Agile and Toyota – Alistair Cockburn

due post il 31-12-2006 e 1-1-2007

Re: [APM] Management lineage of software processes

Interestingly, the Toyota Production System (TPS) was already doing most of what we now call agile, already back in the 1970s.

The west didn’t notice what they were doing and misinterpreted it. (most of) Those of us who wrote the agile manifesto in 2001 were not aware of TPS, and simply wrote what was on our minds. Since then, many of us have looked at TPS — and I for one, can’t see that we’ve added very much to what was already in TPS (test-first comes to mind as an exception).


Re: [APM] Management lineage of software processes

Thanks, Boris. Well, I have three times visited a place in SLC(O.C.Tanner) where they are implementing TPS pretty strictly in their awards production, and I am unable to to suggest anything that they haven’t already been doing for over a year. I.e., TPS already leads them to everything I know.

Personally, I think it’s pretty nifty that we in software managed to reinvent our own localization of the ideas of TPS without knowing first about TPS. It doesn’t bother me if Toyota got there first (over a 60-year period). I think the ideas are there to be found by multiple groups of people … the math adds up, reflection and inspection lead there.

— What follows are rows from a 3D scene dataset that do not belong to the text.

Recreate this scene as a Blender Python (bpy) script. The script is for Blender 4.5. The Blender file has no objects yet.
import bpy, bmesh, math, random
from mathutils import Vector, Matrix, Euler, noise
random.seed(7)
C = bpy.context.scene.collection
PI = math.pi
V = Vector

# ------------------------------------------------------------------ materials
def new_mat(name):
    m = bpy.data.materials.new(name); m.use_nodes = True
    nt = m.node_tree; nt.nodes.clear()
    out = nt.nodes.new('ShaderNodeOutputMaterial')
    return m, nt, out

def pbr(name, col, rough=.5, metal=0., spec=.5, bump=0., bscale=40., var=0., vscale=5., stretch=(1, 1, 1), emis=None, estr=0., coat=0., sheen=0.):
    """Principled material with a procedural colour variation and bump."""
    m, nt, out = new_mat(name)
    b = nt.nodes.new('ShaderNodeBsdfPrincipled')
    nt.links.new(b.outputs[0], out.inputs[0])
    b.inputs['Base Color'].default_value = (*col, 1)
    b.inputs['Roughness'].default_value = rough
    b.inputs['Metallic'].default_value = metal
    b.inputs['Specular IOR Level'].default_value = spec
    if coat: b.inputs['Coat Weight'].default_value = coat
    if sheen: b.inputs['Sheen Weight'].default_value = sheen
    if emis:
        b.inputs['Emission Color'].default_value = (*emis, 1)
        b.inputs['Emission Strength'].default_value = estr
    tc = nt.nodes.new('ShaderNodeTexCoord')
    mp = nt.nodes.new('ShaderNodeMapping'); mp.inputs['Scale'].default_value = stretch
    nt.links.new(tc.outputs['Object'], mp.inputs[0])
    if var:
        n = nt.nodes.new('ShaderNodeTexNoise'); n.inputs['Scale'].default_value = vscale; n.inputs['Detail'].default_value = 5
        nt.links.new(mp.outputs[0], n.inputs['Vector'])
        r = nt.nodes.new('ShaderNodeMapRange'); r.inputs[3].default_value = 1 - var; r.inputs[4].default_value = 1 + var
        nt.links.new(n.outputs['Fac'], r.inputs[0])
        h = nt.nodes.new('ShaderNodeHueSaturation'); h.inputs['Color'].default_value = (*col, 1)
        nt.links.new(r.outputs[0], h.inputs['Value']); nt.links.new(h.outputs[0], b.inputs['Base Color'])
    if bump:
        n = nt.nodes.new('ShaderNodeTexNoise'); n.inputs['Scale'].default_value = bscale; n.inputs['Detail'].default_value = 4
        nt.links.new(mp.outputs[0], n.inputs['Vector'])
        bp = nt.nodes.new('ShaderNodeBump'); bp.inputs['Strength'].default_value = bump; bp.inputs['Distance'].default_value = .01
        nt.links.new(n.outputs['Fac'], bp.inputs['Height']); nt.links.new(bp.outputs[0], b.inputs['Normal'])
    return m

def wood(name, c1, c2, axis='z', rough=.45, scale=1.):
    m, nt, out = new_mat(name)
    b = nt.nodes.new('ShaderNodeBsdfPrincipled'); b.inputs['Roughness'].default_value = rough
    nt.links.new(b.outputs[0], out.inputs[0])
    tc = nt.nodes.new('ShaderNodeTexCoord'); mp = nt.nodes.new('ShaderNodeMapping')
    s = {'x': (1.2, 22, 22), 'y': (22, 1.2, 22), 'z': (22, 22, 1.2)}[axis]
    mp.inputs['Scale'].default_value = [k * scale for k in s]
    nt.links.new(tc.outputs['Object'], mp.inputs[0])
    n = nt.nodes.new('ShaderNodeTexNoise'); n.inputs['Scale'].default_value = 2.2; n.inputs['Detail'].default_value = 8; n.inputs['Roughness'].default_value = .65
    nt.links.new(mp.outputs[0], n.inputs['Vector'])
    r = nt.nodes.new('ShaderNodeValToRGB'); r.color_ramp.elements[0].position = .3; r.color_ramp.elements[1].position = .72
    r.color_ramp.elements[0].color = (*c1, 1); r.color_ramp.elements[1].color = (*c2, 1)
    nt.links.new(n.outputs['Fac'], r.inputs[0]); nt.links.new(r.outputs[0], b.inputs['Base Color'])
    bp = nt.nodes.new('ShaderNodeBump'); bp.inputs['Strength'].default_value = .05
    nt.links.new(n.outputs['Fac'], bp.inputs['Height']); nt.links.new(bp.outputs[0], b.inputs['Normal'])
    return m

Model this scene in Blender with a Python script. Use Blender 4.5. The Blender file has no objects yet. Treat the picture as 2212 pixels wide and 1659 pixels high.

But the only reason I brought this all up was that someone asked about the sequencing of ideas and influences. AFAIK, we software people were not particularly influenced by Deming or TPS in coming up with the agile manifesto (I can speak for myself — my information came strictly from staring at my interview results and management attempts in the early/mid 1990s … I suspect the same was true for at least most of the people at the Snowbird meeting). And still, looking at time sequencing, it is clear that lean manufacturing got there first. I still don’t know about Deming’sstuff.